Is there an absolute reality? One that does not depend on our confused, biased and solipsistic interpretation? Any belief system will tell you that yes, there is an absolute reality. And then they will give wildly differing accounts.

Does science point at an absolute reality? Certainly the logic of science, its verification through measurement and its ability to predict, would suggest that there is such an absolute reality. But we can’t easily experience much of it directly – all we can do its repeat the scientific experiments for ourselves and be convinced of its integrity. That makes it unique, in that doesn’t require belief.

So science is real.  But is it absolute? Is it independent from human observation, i.e. human consciousness? I may be mistaken, but I think that the answer is: no. Human consciousness defines the measures in which reality is defined and experienced. No consciousness, no measures. No consciousness no experience.

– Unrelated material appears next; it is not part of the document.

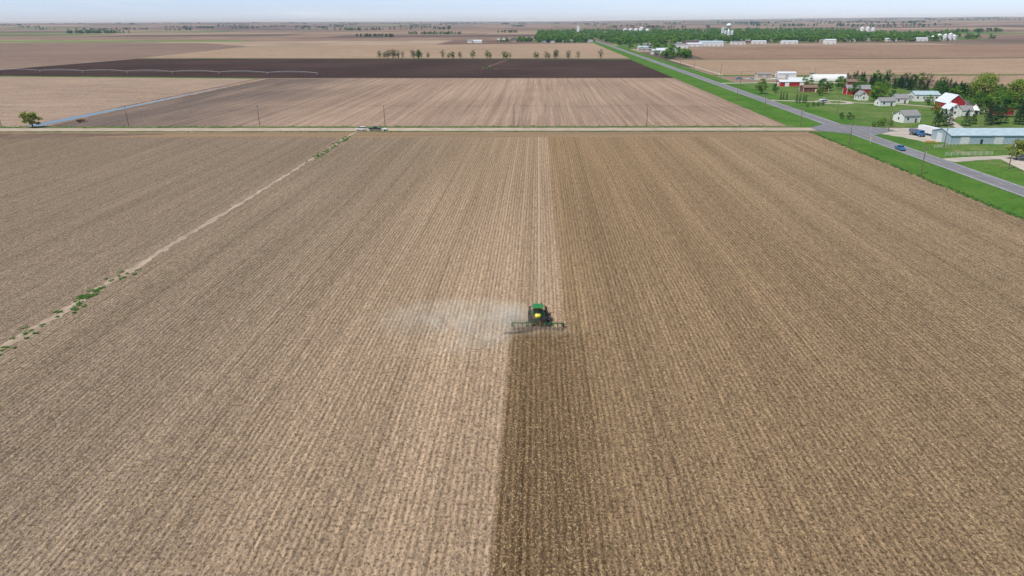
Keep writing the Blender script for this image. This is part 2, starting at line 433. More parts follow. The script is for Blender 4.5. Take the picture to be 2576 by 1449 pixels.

I’m going to make a bold statement that I will regret: Reality is a feature of consciousness. It is not absolute.

Because there is no absolute reality, reality becomes a mesh – and a mess – of solipsistic experiences that we share and agree, or disagree on.

What is left? Existence. I didn’t mention that.

Sorry if I have confused you. I’ll make it up: a flower for you to enjoy.


9 thoughts on “Strange flowers of the third kind

  1. Gotta love it: the flower, the link with Coleridge’s poem, Nietzsche’s mind…
    And I share your take on reality. I think scientific experiment has its limitations because it’s humans doing the experimenting. And because there are lots of phenomena that can’t be experimented on. Whether you believe it’s ‘turtles all the way down’, quantum mechanics or flux, the definitive answer is nowhere in sight…And we are all believers, in a way. 🙂

  2. When asked about reality (what is real) the other day i responded (without thinking): Nothing is real, its just a loosely agreed upon average of all our perceptions.

  3. “Reality is a feature of consciousness. It is not absolute.” So the next, logical question is: how about consciousness, then? Is it more “real” than reality? Is it, then, absolute?

    1. Consciousness (self observation) is something that all life does – it needs to be aware of it surroundings. That which it (life) observes is fitted in a framework of reality that it creates itself. Life is not free to created any reality that it likes, it is partially hardwired by its structure (brain) and partially by the wiring of the universe. The universe is an absolute entity but the brain wiring is not (between different forms of life).

      Therefore the reality that we can experience, observe and be conscious of is relative to our wiring (but not to a potential desire to make it different just by thinking. Our reality does evolve with our wiring – but there is no magic or God).

      If we look for absolutes, and why not, I’d suggest that existence is absolute, The universe ‘is’ and ‘is absolute’. I could argue that consciousness (self observation) a feature of the universe and is therefore absolute. But once life, humans for example, begins to observe consciousness, i.e. observe its ability to observe, it does so from the relative perspective of its own reality and that is not absolute.

      So science studies the absolute state of the existence of the universe but we can only ever observe it from our relative state of reality.

      1. Wow! I was expecting you to find the flaw.

        My next line of thought was going to be considering “humans observing their ability to observe their ability to observe etc” as an iterative process without a stop condition. Since we need a stop condition, we assume that there must a God when in fact we’re just looking at mirrors reflecting mirrors.

        I might just consider that. Thanks for the feedback David.